(TASK DETAILS): Reproduce exactly and only the lines running from the one with "Continue the Blender Python script for this scene: part 4, from" through the one with "2.226, .002), 'clamp', 'rack_plate')", both end lines included.

(STORED RECORDS):
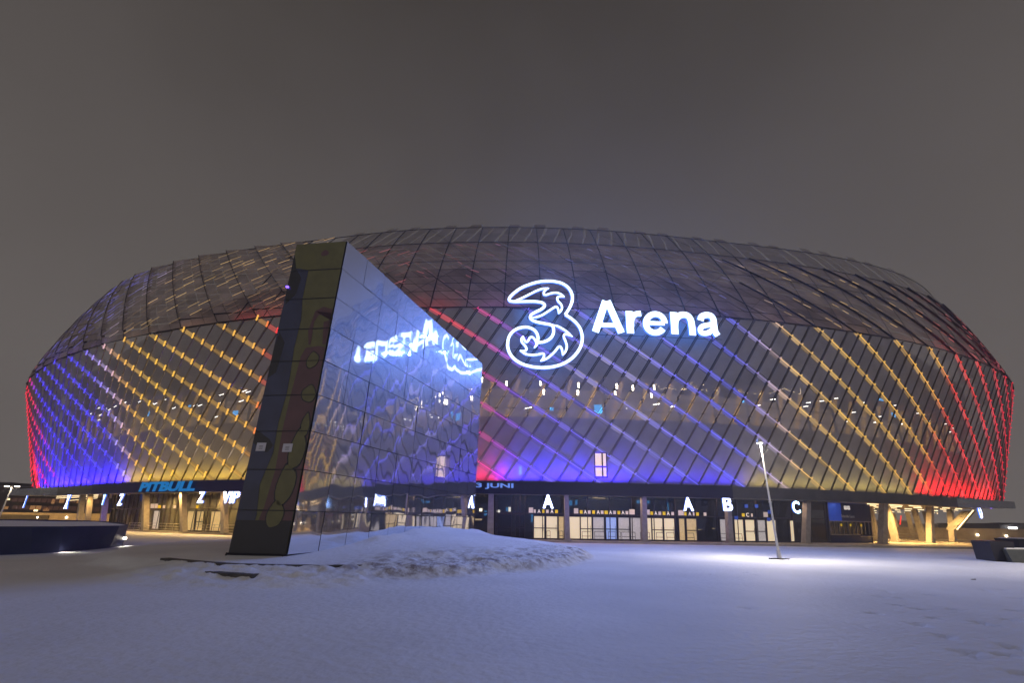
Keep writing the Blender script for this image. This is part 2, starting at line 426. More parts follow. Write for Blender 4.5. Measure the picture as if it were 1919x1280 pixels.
FEET = [at_z(px, py, 0)[:2] for px, py in ((1720, 1170), (1728, 1174), (1768, 1193), (1775, 1197), (1808, 1223), (1822, 1231), (1893, 1212), (1905, 1216), (1652, 1119), (1682, 1134), (1722, 1142), (1790, 1142), (1836, 1166), (1856, 1171), (1890, 1161), (1875, 1107), (1838, 1107), (1850, 1110), (1905, 1122), (1898, 1143), (1745, 1116), (1412, 1078), (1360, 1062), (1398, 1074), (1500, 1080), (1330, 1077), (1663, 1109), (1690, 1122), (1400, 1140), (1750, 1158), (1880, 1228), (1912, 1264), (1640, 1150))]
def ground_h(x, y):
    x = np.asarray(x, float); y = np.asarray(y, float)
    rr = np.sqrt(((x + 6.2) / np.where(x < -6.2, 15.5, 11.2)) ** 2 + ((y - 33) / np.where(y < 33, 16.6, 14)) ** 2)
    rr = rr + (vnoise(x, y, 1.6) - .5) * .035 + (vnoise(x, y, .5) - .5) * .015
    rt = smooth(-8.5, -3, x); q_ = np.clip(1 - rr ** 2, 0, 1)
    m = .31 * smooth(0, .075, 1 - rr) + (.5 + .36 * rt) * q_ ** (2 - .75 * rt)
    # stepped front, left half
    inx = smooth(-13.6, -11.5, x) * (1 - smooth(-4.8, -3.2, x))
    yk = np.interp(x, KX, KY)
    d = y - yk
    lump = vnoise(x, y, .35) * .6 + vnoise(x, y, .13) * .4
    back = np.maximum(.355, m)
    front = np.clip(.357 + .26 * (lump - .58) + d * .09, .0, .375)
    front = front * (1 - smooth(1.6, 3.6, -d)) + 0 * d
    st = np.where(d > .08, back, front)
    h = m * (1 - inx) + st * inx
    # rough heap in front and to the right of the slab
    heap = np.exp(-((rr - .86) / .14) ** 2) * smooth(-7.5, -3, x) * (1 - smooth(27, 33, y))
    rough = (vnoise(x, y, .9) - .5) * .22 + (vnoise(x, y, .4) - .5) * .13 + (vnoise(x, y, .17) - .5) * .06
    h = h + heap * (rough * .85 + .03) * smooth(0.02, .25, m)
    h = h + (vnoise(x, y, 1.3) - .5) * .05 * np.clip(m * 3, 0, 1) * (1 - inx)
    # snow banked up against the mirror face
    u_ = (x + 8.7) * math.sin(R(16.3)) + (y - 20.61) * math.cos(R(16.3)); w_ = (x + 8.7) * math.cos(R(16.3)) - (y - 20.61) * math.sin(R(16.3))
    h = h + (.30 + .25 * (vnoise(x, y, 1.1) - .5) + .10 * (vnoise(x, y, .3) - .5)) * np.exp(-((w_ - .9) / .95) ** 2) * smooth(1.2, 5.5, u_) * (1 - smooth(19, 24, u_))
    flat = (vnoise(x, y, 6) - .5) * .05 + (vnoise(x, y, 1.1) - .5) * .012
    h = h + flat * (1 - np.clip(m * 2, 0, 1)) * (y < 47)
    for i, (fx_, fy_) in enumerate(FEET):
        a = .5 + .3 * math.sin(i * 2.1); dx = (x - fx_) * math.cos(a) + (y - fy_) * math.sin(a); dy = -(x - fx_) * math.sin(a) + (y - fy_) * math.cos(a)
        q = (dx / .085) ** 2 + (dy / .17) ** 2
        h = h - .07 * np.exp(-q ** 2 * .6) + .015 * np.exp(-((np.sqrt(q) - 1.6) / .3) ** 2)
    return h
def ar(a, b, s): return list(np.arange(a, b, s))
gx = [-1500, -600, -250, -120, -70, -45, -35] + ar(-30, -15, .5) + ar(-15, 7.6, .11) + ar(7.6, 16, .09) + ar(16, 46, .6) + [46, 52, 60, 80, 120, 250, 600, 1500]
gy = [-200, -60, -20, -8, -2, 0, 1, 2, 3] + ar(3.5, 14, .09) + ar(14, 25, .11) + ar(25, 48, .3) + [48, 52, 60, 80, 120, 250, 600, 1800]
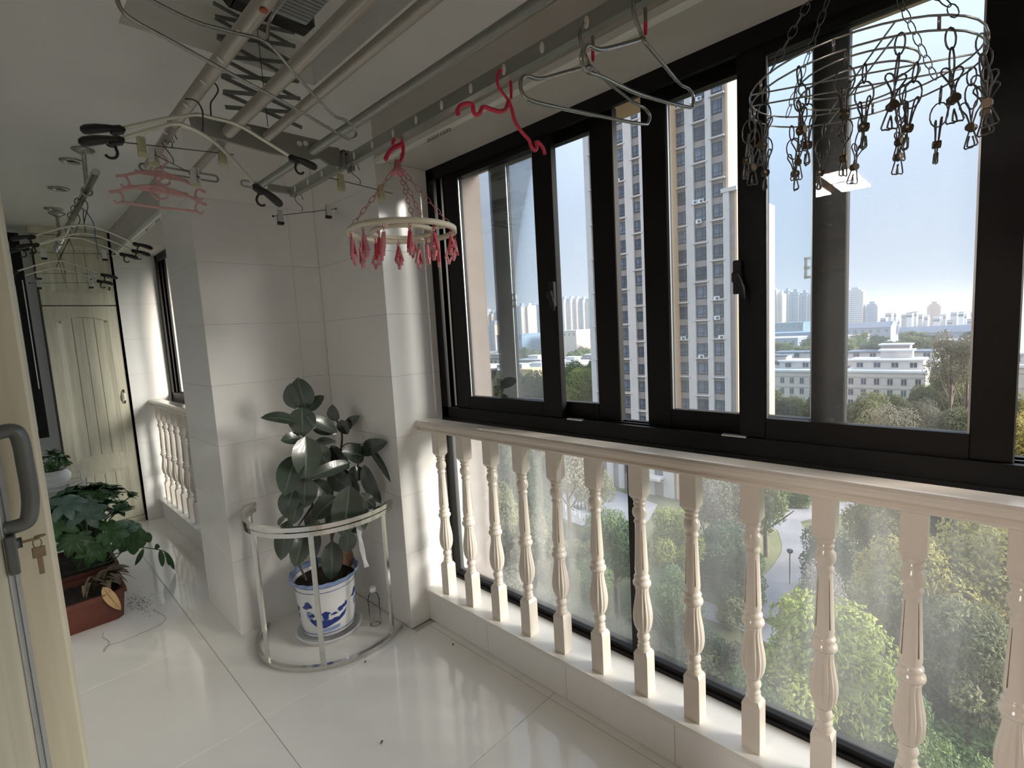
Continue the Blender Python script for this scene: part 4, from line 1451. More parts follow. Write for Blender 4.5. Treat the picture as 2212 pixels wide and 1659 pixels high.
p = px(535, 8, 2, ZT - .02)
rpart(MB().lathe([(.009, 0), (.009, .004), (.004, .006)], 12, M=Matrix.Translation((T1X - .004, p.y, ZT - .0185)) @ Matrix.Rotation(math.pi, 4, 'X')), 'plug', 'plug_red', 'orange-red plug in the tube')
# cross plate with holes and a clamp at the right end
pp = [(.538, 2.226), (.560, 2.241), (.80, 2.246), (.984, 2.248), (1.03, 2.232), (1.067, 2.236), (1.085, 2.215), (1.08, 2.164), (1.03, 2.158), (.985, 2.180), (.948, 2.165), (.80, 2.158), (.627, 2.170), (.578, 2.174), (.545, 2.190)]
rpart(MB().prism([(x, 1.955, z) for x, z in pp][::-1], (0, .014, 0)), 'cross_plate', 'rack_plate')
for x, z in ((.655, 2.205), (.72, 2.225), (.905, 2.216), (.93, 2.222)):
    rpart(MB().lathe([(.010, 0), (.010, .003)], 14, M=Matrix.Translation((x, 1.955, z)) @ Matrix.Rotation(math.pi / 2, 4, 'X')), 'bolt_cap', 'eyelet_white')
rpart(MB().cbox(1.075, 1.086, 1.935, 1.985, 2.150, 2.226, .002).cbox(1.075, 1.125, 1.935, 1.985, 2.214, 2.226, .002).cbox(1.114, 1.125, 1.935, 1.985, 2.150, 2.226, .002), 'clamp', 'rack_plate')


def loop_bar(x0, x1, y, z, r):
    P_ = []
    for k in range(9):
        a = -math.pi / 2 + math.pi * k / 8
        P_.append((x1 - r + r * math.cos(a), y, z + r * math.sin(a)))
    for k in range(9):
        a = math.pi / 2 + math.pi * k / 8
        P_.append((x0 + r + r * math.cos(a), y, z + r * math.sin(a)))
    return MB().tube(P_, .0045, 8, closed=True)


rpart(loop_bar(.49, .775, 2.508, ZT - .004, .0135), 'end_loop', 'rack_plate')
rpart(loop_bar(.87, 1.13, 2.508, ZT - .004, .0135), 'end_loop', 'rack_grey')
rpart(MB().cbox(.985, 1.12, 2.498, 2.506, ZT - .018, ZT + .012, .001), 'end_plate', 'rack_grey')
# two scissor ladders side by side at the far end of the unit
zl = [2.236, 2.285, 2.335, 2.395, 2.455, 2.515, 2.560]
SA = MB().cbox(-.5, .5, -.0025, .0025, -.0065, .0065, .001).mesh('scissor_arm', 'scissor_steel')
for k in range(len(zl) - 1):
    for s, yy in ((1, 1.846), (-1, 1.854)):
        za, zb = (zl[k], zl[k + 1]) if s > 0 else (zl[k + 1], zl[k])
        dx_, dz_ = .258, zb - za
        o = inst(SA, 'scissor_arm', None, (.746, yy, (za + zb) / 2), (0, -math.atan2(dz_, dx_), 0), (math.hypot(dx_, dz_), 1, 1))
        kid(o, rk)
rpart(MB().tube([(.735, 1.82, 2.56), (.742, 1.83, 2.2)], .0013, 5), 'cord', 'unit_black')
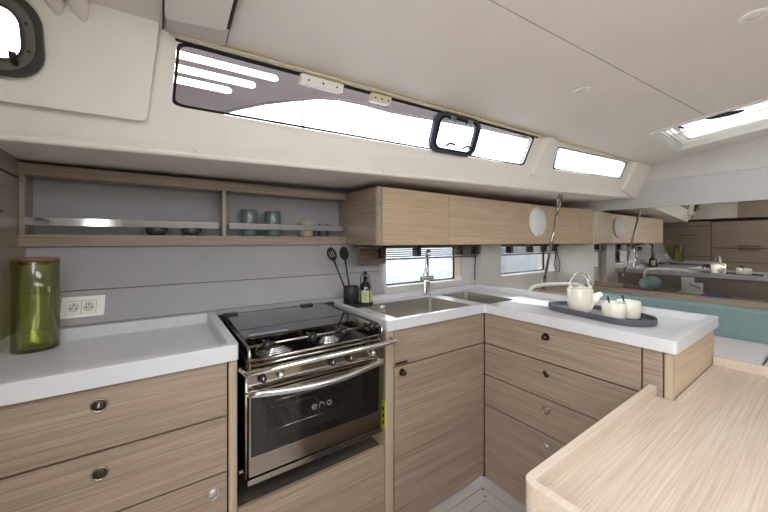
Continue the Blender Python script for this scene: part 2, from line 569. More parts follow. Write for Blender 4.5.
for xs_, hs_ in ((.118, .06), (.945, .05), (1.08, .05)):
    MB().lathe([(0, .005), (.006, .004), (.009, 0)], coam(xs_, hs_), 14, axis=(0, -1, 0)).build('snap_stud', cream, wc)

def glazing(idx, poly, label, inset=.010):
    wd = thing('window_%d' % idx, label, None); tag(wd, kind='structure')
    c = Vector((sum(p[0] for p in poly) / len(poly), sum(p[1] for p in poly) / len(poly)))
    sx = max(p[0] for p in poly) - min(p[0] for p in poly)
    def shrink(e):
        return [(p[0] + (e if p[0] < c.x else -e), p[1] + (e * 2.4 if p[1] < c.y else -e * 2.4)) for p in poly]
    MB().plate(shrink(.0008), [shrink(inset)], coam, -.001, .0035).build('gasket', rubber, wd)
    MB().plate(shrink(.001), [], coam, .004, .009).build('pane', tint_glass, wd)
    return wd
w3 = glazing(3, LW, 'long tinted cabin window above the cooker')
w4 = glazing(4, SW, 'short cabin window nearest the bulkhead')
# ivory blind rails above the windows
r1 = MB()
r1.tube([coam(.02 + 2.0 * i / 20, .995, -.012) for i in range(21)], .006, 8)
r1.tube([coam(.02 + 2.0 * i / 20, .985, -.026) for i in range(21)], .005, 8)
r1.build('blind_rail', ivory, wc)
MB().tube([coam(2.2 + .93 * i / 10, 1.0, -.010) for i in range(11)], .006, 8).build('blind_rail', ivory, wc)
MB().tube([coam(.04 + 1.95 * i / 20, .957, .0) for i in range(21)], .0045, 6).build('window_shadow_seal', black_mt, wc)

# porthole in the raised panel (opening port with black frame)
ph = thing('porthole', 'black framed opening porthole in the cream moulding, top left', 'porthole')
pcoam = lambda x, h, d=0.0: coam(x, h, d - .010)
MB().plate(porthole_poly(PCX, PCH, .305, .222, .078), [porthole_poly(PCX, PCH, .235, .150, .062)], pcoam, -.040, -.0225).build('outer_frame', frame_grey, ph, .006)
MB().plate(porthole_poly(PCX, PCH, .275, .192, .078), [porthole_poly(PCX, PCH, .225, .142, .058)], pcoam, -.046, -.0395).build('inner_flange', frame_mid, ph, .002)
MB().plate(porthole_poly(PCX, PCH, .232, .148, .060), [porthole_poly(PCX, PCH, .212, .128, .042)], pcoam, -.050, -.025).build('opening_sash', frame_grey, ph, .003)
MB().plate(porthole_poly(PCX, PCH, .211, .127, .042), [], pcoam, -.036, -.030).build('pane', tint_glass, ph)
for a in (-.09, .09):
    p = pcoam(PCX + a, PCH - .075 / .41, -.046); q = pcoam(PCX + a, PCH - .045 / .41, -.062)
    MB().tube([p, (p + q) / 2 + Vector((0, -.008, 0)), q], .008, 8).build('latch', black_pl, ph)
for a, h_ in ((.118, .035), (.118, -.035), (.0, .085), (.08, .085), (-.08, .085), (-.118, 0)):
    p = pcoam(PCX + a * 1.03, PCH + h_ / .41, -.046); q = pcoam(PCX + a * 1.03, PCH + h_ / .41, -.049)
    MB().cyl(p, q, .004, 10).build('screw', black_mt, ph)

# opening portlight set in the long window
pl = thing('portlight', 'rounded dark framed portlight set in the long window', 'portlight')
def pp(w, h, r): return [(a, b) for a, b in porthole_poly(1.335, .683, w, h, r)]
MB().plate(pp(.318, .232, .062), [pp(.262, .178, .040)], coam, -.020, .0035).build('frame', plain('blue_black_frame', srgb(58, 62, 74), .4), pl, .008)
MB().plate(pp(.278, .192, .046), [pp(.254, .170, .036)], coam, -.026, -.0205).build('inner_lip', rubber, pl, .002)
MB().plate(pp(.261, .177, .040), [], coam, -.008, -.003).build('pane', clear_glass, pl)
for a in (-.055, .065):
    p = coam(1.335 + a, .683 - .072 / .41, -.018); q = coam(1.335 + a + .01, .683 - .052 / .41, -.036); r_ = coam(1.335 + a + .045, .683 - .056 / .41, -.038)
    MB().tube([p, q, r_], .006, 8).build('latch', black_pl, pl)
    c0 = coam(1.335 + a, .683 + .088 / .41, -.02)
    MB().box(c0.x - .022, c0.x + .022, c0.y - .012, c0.y + .012, c0.z - .012, c0.z + .012, .004).build('hinge', steel, pl)

# blind brackets at the top of the long window
for i, (xa, xb) in enumerate(((.475, .66), (.80, .90))):
    bt = thing('blind_bracket', ['ivory blind cassette at top of the long window', 'small ivory blind cassette beside the portlight'][i], 'blind bracket')
    MB().plate([(xa, .86), (xb, .86), (xb, .955), (xa, .955)], [], coam, -.026, .004).build('cassette', ivory if i else cream, bt, .003)
    MB().plate([(xa - .005, .845), (xb - .02, .845), (xb - .02, .865), (xa - .005, .865)], [], coam, -.032, -.01).build('lower_lip', white_pl, bt, .002)
    for q in range(3):
        p = coam(xa + (xb - xa) * (q + .5) / 3, .905, -.026)
        MB().cyl(p, p + Vector((0, -.003, 0)), .004, 8).build('screw', black_mt, bt)

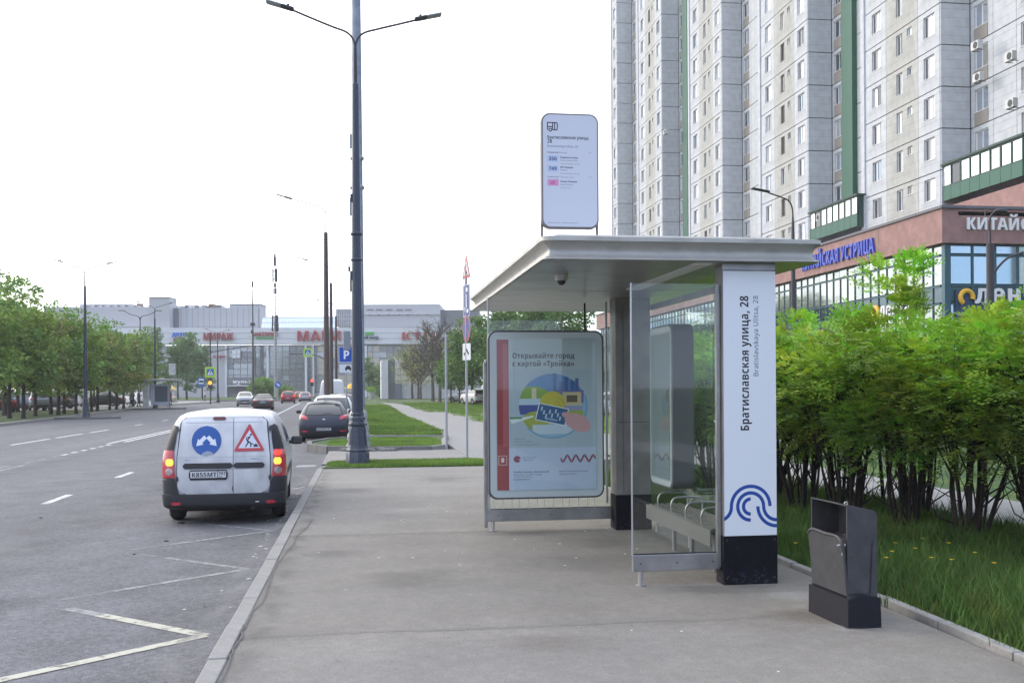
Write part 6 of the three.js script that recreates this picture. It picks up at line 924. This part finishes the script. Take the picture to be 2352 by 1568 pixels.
  mesh('plate_frame', patch(rr, rectO(-0.487, 0.057, 0.638, 0.775, 0.02), 0.030, 0, 0.05), M.black, dl); mesh('number_plate', patch(rr, rectO(-0.473, 0.043, 0.660, 0.766, 0.012), 0.036, 0, 0.05), std(C(0.82, 0.82, 0.82), 0.5, 0, { map: plateTex('К855МТ', '797') }), dl);
  mesh('brake_light', patch(rr, rectO(-0.165, 0.02, 1.452, 1.492, 0.018), 0.032, 0, 0.03), std(C(0.10, 0.01, 0.015), 0.3), dl);
  const disc = []; for (let i = 0; i < 36; i++) { const a = -PI / 2 + i / 36 * 2 * PI; disc.push([-0.245 + Math.cos(a) * 0.208, 1.172 + Math.sin(a) * 0.208]); }
  mesh('arrow_disc', patch(rr, disc, 0.026, 0, 0.02), std(C(0.85, 0.85, 0.85), 0.45, 0, { map: canvas(256, 256, (x, w, h) => { x.fillStyle = '#2458a6'; x.fillRect(0, 0, w, h); x.fillStyle = '#e9edf4'; for (const s of [-1, 1]) { x.save(); x.translate(w / 2 + s * 10, h * 0.36); x.scale(s, 1); x.rotate(PI / 4); x.fillRect(0, -16, 62, 34); x.beginPath(); x.moveTo(56, -34); x.lineTo(56, 36); x.lineTo(112, 1); x.fill(); x.restore(); } x.fillStyle = '#9aa2b0'; x.beginPath(); x.moveTo(w * 0.28, h); x.quadraticCurveTo(w * 0.38, h * 0.86, w * 0.55, h * 0.84); x.quadraticCurveTo(w * 0.72, h * 0.86, w * 0.8, h); x.fill(); }) }), dl);
  const tx = 0.357, tO = [[tx - 0.205, 1.02], [tx + 0.205, 1.02], [tx + 0.213, 1.035], [tx + 0.012, 1.39], [tx - 0.012, 1.39], [tx - 0.213, 1.035]];
  mesh('roadworks_triangle', patch(rr, tO, 0.028, 0, 0.02), std(C(0.85, 0.85, 0.85), 0.45, 0, { map: canvas(256, 222, (x, w, h) => { x.fillStyle = '#c2434a'; x.fillRect(0, 0, w, h); x.fillStyle = '#dbe2ef'; x.beginPath(); x.moveTo(w * 0.5, h * 0.20); x.lineTo(w * 0.865, h * 0.885); x.lineTo(w * 0.135, h * 0.885); x.fill(); x.strokeStyle = x.fillStyle = '#1d2030'; x.lineWidth = 11; x.lineCap = 'round'; x.beginPath(); x.arc(w * 0.55, h * 0.38, 9, 0, 7); x.fill(); x.beginPath(); x.moveTo(w * 0.52, h * 0.46); x.lineTo(w * 0.44, h * 0.58); x.lineTo(w * 0.46, h * 0.68); x.lineTo(w * 0.38, h * 0.82); x.moveTo(w * 0.45, h * 0.62); x.lineTo(w * 0.55, h * 0.70); x.lineTo(w * 0.55, h * 0.82); x.stroke(); x.lineWidth = 7; x.beginPath(); x.moveTo(w * 0.5, h * 0.46); x.lineTo(w * 0.40, h * 0.5); x.lineTo(w * 0.42, h * 0.60); x.lineTo(w * 0.7, h * 0.8); x.stroke(); x.beginPath(); x.moveTo(w * 0.62, h * 0.84); x.lineTo(w * 0.72, h * 0.7); x.lineTo(w * 0.82, h * 0.84); x.fill(); }) }), dr);
  const badge = (t) => std(C(0.8, 0.8, 0.8), 0.4, 0.2, { map: canvas(128, 24, (x, w, h) => { x.fillStyle = '#c6cbd4'; x.fillRect(0, 0, w, h); x.fillStyle = '#4d535f'; x.font = 'bold 22px sans-serif'; x.fillText(t, 4, 20, w - 8); }) });
  mesh('badge', patch(rr, [[-0.545, 0.91], [-0.455, 0.91], [-0.455, 0.927], [-0.545, 0.927]], 0.024, 0, 0.05), badge('LADA'), dl); mesh('badge', patch(rr, [[0.37, 0.912], [0.52, 0.912], [0.52, 0.928], [0.37, 0.928]], 0.024, 0, 0.05), badge('LARGUS'), dr);
  for (const y of [0.62, 1.30]) { mesh('hinge', patch(rr, rectO(-0.672, -0.63, y, y + 0.07, 0.008), 0.03, 0, 0.03), gapM, dl); mesh('hinge', patch(rr, rectO(0.63, 0.672, y, y + 0.07, 0.008), 0.03, 0, 0.03), gapM, dr); }
  // flanks
  for (const s of [-1, 1]) {
    const f = S.flank(s);
    mesh('side_window', patch(f, [[0.42, 1.06], [-0.75, 1.06], [-0.42, 1.36], [0.36, 1.37]].map(([z, y]) => [z, y]), 0.006, 0, 0.08), M.carGlass, v); mesh('window_panel', patch(f, [[1.75, 1.07], [0.56, 1.07], [0.52, 1.37], [1.70, 1.37]], 0.005, 0, 0.08), wp, v);
    mesh('side_moulding', patch(f, rectO(-1.0, 1.05, 0.60, 0.69, 0.02), 0.012, 0, 0.1), M.trimBlack, v); for (const z of [0.48, -0.55]) mesh('door_gap', patch(f, [[z - 0.006, 0.38], [z + 0.006, 0.38], [z + 0.006, 1.36], [z - 0.006, 1.36]], 0.003, 0, 0.1), gapM, v);
    for (const z of [0.36, -0.42]) mesh('door_handle', patch(f, rectO(z - 0.02, z + 0.16, 0.90, 0.935, 0.012), 0.03, 0, 0.05), M.black, v);
    for (const z of [1.35, -1.42]) { const o = []; for (let i = 0; i <= 16; i++) { const a = PI * i / 16; o.push([z + Math.cos(a) * 0.37, 0.26 + Math.sin(a) * 0.42]); } mesh('wheel_arch', patch(f, o, 0.004, 0, 0.04), M.black, v); wheel(v, s * 0.745, z, 0.315, 0.205); }
    const m = mesh('mirror', rbox(0.19, 0.14, 0.09, 0.04, s * 0.985, 1.04, -0.62), M.trimBlack, v); mesh('mirror_glass', plane(0.145, 0.095, s * 0.988, 1.04, -0.5735), M.carGlass, m); mesh('mirror_stalk', box(0.14, 0.05, 0.06, s * 0.86, 1.01, -0.62), M.trimBlack, m);
  }
  mesh('windscreen', patch(S.front, [[-0.68, 1.1], [0.68, 1.1], [0.55, 1.45], [-0.55, 1.45]], 0.006, 0, 0.06), M.carGlass, v); for (const s of [-1, 1]) mesh('headlamp', patch(S.front, rectO(s > 0 ? 0.5 : -0.82, s > 0 ? 0.82 : -0.5, 0.66, 0.86, 0.05), 0.01, 0, 0.05), M.headlamp, v);
  mesh('underside', [box(1.3, 0.16, 3.6, 0, 0.24, 0), cyl(0.03, 0.03, 0.3, 0.4, 0, 0, 8).rotateX(PI / 2).translate(0, 0.24, 1.9)], M.black, v);
}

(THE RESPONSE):
Continue the Blender Python script for this scene: part 4, from line 1451. More parts follow. Write for Blender 4.5. Treat the picture as 2212 pixels wide and 1659 pixels high.
p = px(535, 8, 2, ZT - .02)
rpart(MB().lathe([(.009, 0), (.009, .004), (.004, .006)], 12, M=Matrix.Translation((T1X - .004, p.y, ZT - .0185)) @ Matrix.Rotation(math.pi, 4, 'X')), 'plug', 'plug_red', 'orange-red plug in the tube')
# cross plate with holes and a clamp at the right end
pp = [(.538, 2.226), (.560, 2.241), (.80, 2.246), (.984, 2.248), (1.03, 2.232), (1.067, 2.236), (1.085, 2.215), (1.08, 2.164), (1.03, 2.158), (.985, 2.180), (.948, 2.165), (.80, 2.158), (.627, 2.170), (.578, 2.174), (.545, 2.190)]
rpart(MB().prism([(x, 1.955, z) for x, z in pp][::-1], (0, .014, 0)), 'cross_plate', 'rack_plate')
for x, z in ((.655, 2.205), (.72, 2.225), (.905, 2.216), (.93, 2.222)):
    rpart(MB().lathe([(.010, 0), (.010, .003)], 14, M=Matrix.Translation((x, 1.955, z)) @ Matrix.Rotation(math.pi / 2, 4, 'X')), 'bolt_cap', 'eyelet_white')
rpart(MB().cbox(1.075, 1.086, 1.935, 1.985, 2.150, 2.226, .002).cbox(1.075, 1.125, 1.935, 1.985, 2.214, 2.226, .002).cbox(1.114, 1.125, 1.935, 1.985, 2.150, 2.226, .002), 'clamp', 'rack_plate')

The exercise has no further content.